Незнакомая ни с русским языком, ни с русскою литературою молодежь не могла развить в себе чувства национального достоинства и гордости. Впоследствии A.С.Пушкин, в письме к брату признавался, что он принужден был изучением русских сказок вознаграждать недостатки «проклятого своего воспитания». Прискорбно было то, что все русское было забыто, и знание иностранных языков и обычаев было променено на дедовскую любовь к родине [103]. Кн.П.А.Вяземский и другие современники оспаривают справедливость такого приговора и в доказательство приводят всеобщий патриотизм, вызванный отечественною войною. Но об этом речь впереди, и историку этой эпохи предстоит еще решение вопроса, в ком лежит начало этого патриотизма, где его проявление и главнейшее развитие. Здесь же нельзя отрицать того, что жизнь тогдашнего общества имела антинациональное направление.
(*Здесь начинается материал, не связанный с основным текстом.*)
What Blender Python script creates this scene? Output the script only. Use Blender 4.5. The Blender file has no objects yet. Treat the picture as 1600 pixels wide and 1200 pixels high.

Такое направление порицалось сначала только единицами, да и то втихомолку, где-нибудь в укромном углу гостиной; но по мере развития рабского подражания всему иностранному, число недоброжелателей моды возрастало и сначала редко, а потом и чаще стали появляться статьи, спрашивавшие, почему в обществе принято называть моду проклятой? Назрело, наконец, время, когда можно было высказаться в самой резкой форме, и вот, в 1807 году появились «Мысли в слух в Красном крыльце» графа Ф.В.Ростопчина.


«Господи помилуй! говорил он устами своего героя Силы Андреевича Богатырева [104], — да будет ли этому конец? He пора ли опомниться, приняться за ум, сотворить молитву и, плюнув, сказать французам: згинь ты, дьявольское наваждение! ступай в ад или восвояси, все равно, только не будь на Руси.